The agency said over the past two years, banks, non-banking finance companies (NBFCs) and fintechs have rapidly grown the unsecured loan book, resulting in the personal loans segment registering around 24% year-on-year (YoY) growth and credit card loans growing 28% on a YoY basis, compared with around 15% credit growth for the overall banking sector.
Several NBFCs, which until now focused on secured lending categories such as infrastructure, real estate and vehicle loans, have also pivoted to these riskier segments, Moody’s said, and the stiff competition among lenders is leading to moderation in their net interest margins.
While several banks and NBFCs are sourcing unsecured loans through fintech companies’ apps, fintechs’ loan origination and collection models are largely untested and could expose NBFCs and banks to asset quality volatility, Moody’s said.

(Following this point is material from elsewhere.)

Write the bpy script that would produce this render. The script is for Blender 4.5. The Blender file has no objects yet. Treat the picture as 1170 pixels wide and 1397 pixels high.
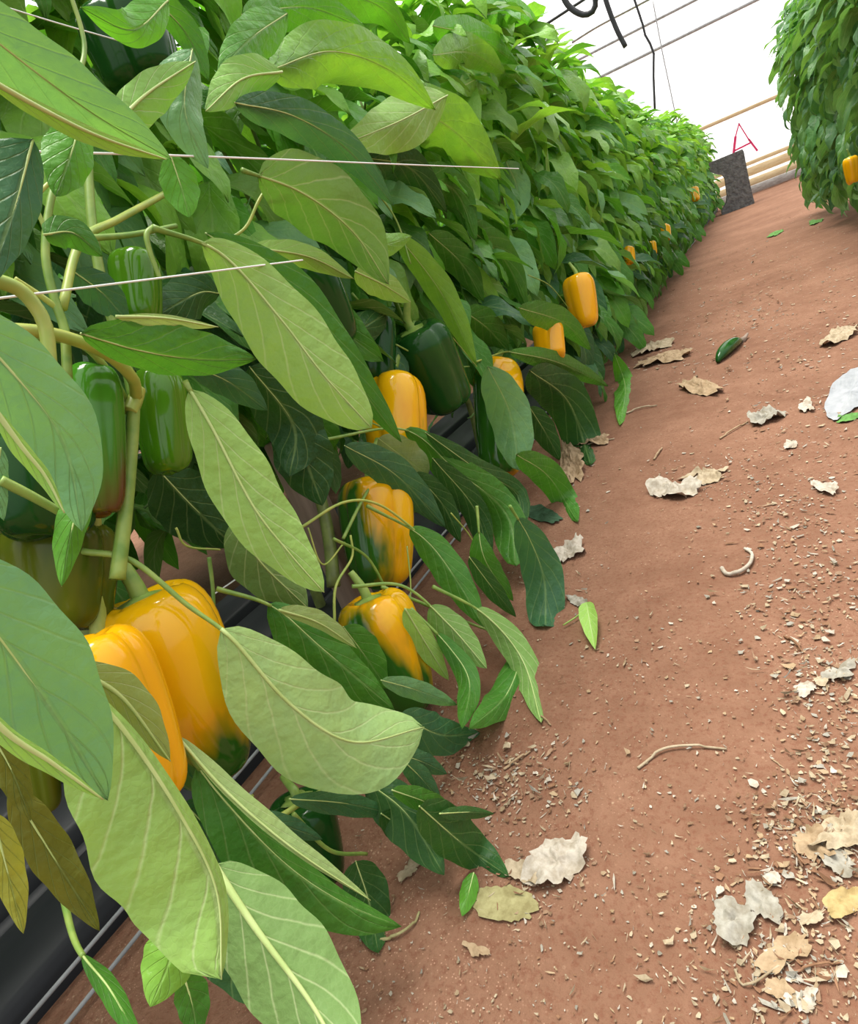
import bpy, math, random
import numpy as np
from mathutils import Vector, Matrix, noise

random.seed(7)
rng = np.random.default_rng(11)
SC = bpy.context.scene
COL = SC.collection

# ------------------------------------------------------------------ camera, world, sun, exposure
W, H, FPX = 1170, 1397, 850.0
ROLL, VP, CAM_H = math.radians(22), (1048, 205), 0.45
_h = np.array([math.cos(ROLL), -math.sin(ROLL)]); _u = np.array([-math.sin(ROLL), -math.cos(ROLL)])
_rel = np.array(VP) - np.array([W / 2, H / 2])
_a, _b = _rel @ _h, _rel @ _u
PITCH = math.atan(_b / FPX); YAW = math.atan(_a / math.hypot(FPX, _b))
FWD = np.array([-math.sin(YAW) * math.cos(PITCH), math.cos(YAW) * math.cos(PITCH), -math.sin(PITCH)])
R0 = np.array([math.cos(YAW), math.sin(YAW), 0.0]); U0 = np.cross(R0, FWD)
EYE = np.array([0, 0, CAM_H])
cam_d = bpy.data.cameras.new('camera'); cam = bpy.data.objects.new('camera', cam_d); COL.objects.link(cam)
cam_d.sensor_fit = 'VERTICAL'; cam_d.sensor_height = 24; cam_d.lens = 24 * FPX / H
cam_d.clip_start = 0.02; cam_d.clip_end = 200
_cr = R0 * math.cos(ROLL) - U0 * math.sin(ROLL); _cu = R0 * math.sin(ROLL) + U0 * math.cos(ROLL)
cam.matrix_world = Matrix(((_cr[0], _cu[0], -FWD[0], 0), (_cr[1], _cu[1], -FWD[1], 0), (_cr[2], _cu[2], -FWD[2], CAM_H), (0, 0, 0, 1)))
SC.camera = cam

world = bpy.data.worlds.new('world'); SC.world = world; world.use_nodes = True
wn = world.node_tree.nodes; wl = world.node_tree.links
bg = wn['Background']
tc = wn.new('ShaderNodeTexCoord'); sp = wn.new('ShaderNodeSeparateXYZ'); rmp = wn.new('ShaderNodeValToRGB')
wl.new(tc.outputs['Generated'], sp.inputs[0]); wl.new(rmp.outputs[0], bg.inputs[0])
mr = wn.new('ShaderNodeMath'); mr.operation = 'MULTIPLY_ADD'; mr.inputs[1].default_value = 0.5; mr.inputs[2].default_value = 0.5
wl.new(sp.outputs['Z'], mr.inputs[0]); wl.new(mr.outputs[0], rmp.inputs[0])
rmp.color_ramp.elements.new(0.52)
rmp.color_ramp.elements[0].position = 0.47; rmp.color_ramp.elements[0].color = (0.12, 0.09, 0.07, 1)
rmp.color_ramp.elements[1].color = (0.42, 0.44, 0.46, 1)
rmp.color_ramp.elements[2].position = 0.95; rmp.color_ramp.elements[2].color = (1, 1, 0.97, 1)
# brighter haze low in the sky beyond the end wall
dt = wn.new('ShaderNodeVectorMath'); dt.operation = 'DOT_PRODUCT'; dt.inputs[1].default_value = (-0.02, 0.98, 0.2); wl.new(tc.outputs['Generated'], dt.inputs[0])
gl = wn.new('ShaderNodeMapRange'); gl.interpolation_type = 'SMOOTHSTEP'; gl.inputs['From Min'].default_value = 0.72; gl.inputs['From Max'].default_value = 0.97; gl.inputs['To Min'].default_value = 0.0; gl.inputs['To Max'].default_value = 1.05
wl.new(dt.outputs['Value'], gl.inputs['Value'])
ad = wn.new('ShaderNodeMix'); ad.data_type = 'RGBA'; ad.blend_type = 'ADD'; ad.inputs['B'].default_value = (1, 1, 1, 1); wl.new(gl.outputs[0], ad.inputs['Factor']); wl.new(rmp.outputs[0], ad.inputs['A']); wl.new(ad.outputs['Result'], bg.inputs[0])
bg.inputs['Strength'].default_value = 1.55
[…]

“We expect banks would be able to absorb higher risk weights on their capital because the overall banking sector’s exposure to unsecured retail credit is small at around 10% of loans as of September 2023 and the sector’s overall capitalisation is at historically-high levels with a common equity tier 1 ratio of 13.9% as of March 2023,” Moody’s said, adding that the impact of the new underwriting rules, however, may vary among individual lenders depending on their exposure to unsecured loans.
Last week, S&P Global Ratings said the RBI’s decision to tighten norms for unsecured consumer credit is likely to hit banks’ capital adequacy by 60 basis points. The move could lead to higher lending rates, lower credit growth and increase the need for capital raising among weak lenders, it added.